'Backyard Football' gets wee fans into game on Wii
-- For many families, Super Bowl Sunday spikes an interest in football video games. For the youngest gridiron fan who isn't ready for the complexities of Madden NFL 08 or NFL Tour,Backyard Football 2008 on the Nintendo Wii may be a good fit.
The Backyard Sports franchise has been around for more than 10 years and Backyard Football 2008 is the sixth iteration of this children's football simulation game. This is the first time it is offered on the Wii.
The idea behind this series is that kids play sports with other backyard kids, including child-versions of professional players. This year's edition features Tom Brady, Peyton Manning, LaDainian Tomlinson, Brian Urlacher, Reggie Bush, Michael Strahan, and nine other NFL pros. Each backyard cartoon kid will talk to you, encouraging you to pick him or her while you draft your seven-person team. During this draft, the backyard kids' strengths and weaknesses are displayed on simple charts.
The game offers three levels of difficulty. On the easiest, you hike the ball by pulling up on the Wii Remote, and throw it by mimicking that action with the controller. On defense, you tackle by flicking both the Wii Remote and Nunchuk Controller down; to jump, you flick the controllers up. Other more sophisticated moves incorporate the other buttons on the controllers.
To learn how to play the game, there's a practice mode, and the manual explains the basics of the game. Backyard Football 2008 would be better if it had a tutorial because, even after exploring the practice mode, the game can seem complicated to young children who have never played a football video game. Kids must select plays to run, and if they have never seen these before, the practice mode doesn't do a good job of explaining how they work.
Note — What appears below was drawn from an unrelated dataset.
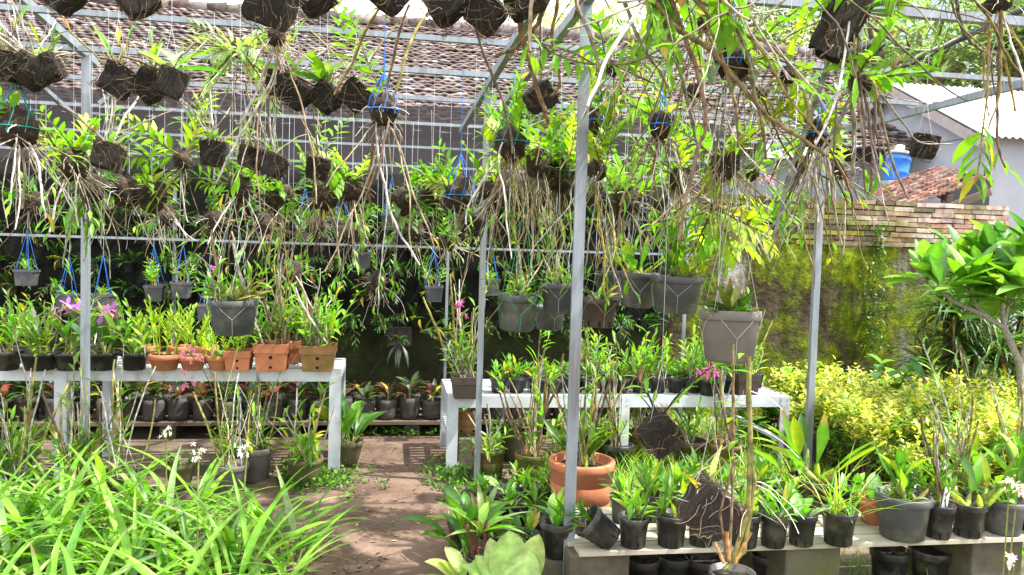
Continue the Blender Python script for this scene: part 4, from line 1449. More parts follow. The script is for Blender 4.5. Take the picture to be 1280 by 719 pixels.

While you can choose to run realistic NFL plays, what makes this game so much fun for kids is that you can also throw in wild arcade-style power moves, which create funny scenarios that you would never see in a pro game. For example, one power-up available to you on defense is to make the ball sticky so that the offense can't throw it. Plus, watching pint-size cartoon versions of famous pros is entertaining in itself.
Kids can jump right in with a pickup game or opt for the more robust season mode. In the pickup game mode, they can play alone against the computer or with a friend. Kids can control the length of the game and choose the location, the team and players. While playing, kids earn unlockables including new pro players, stadiums and power-ups.
For children who are new to football, playing this game will help them to understand how professional teams run offenses and defenses. Unlike other football video games, it makes playing the game simple, since most of the main actions are tied to intuitive motion-controls using the Wii Remote. But since the game does not offer a tutorial, parents may need to explain some of the nuances of both football and this video game.
Because Backyard Football 2008, even on the hardest level is streamlined and easy to play, choose this game for video game rookies, not for seasoned players.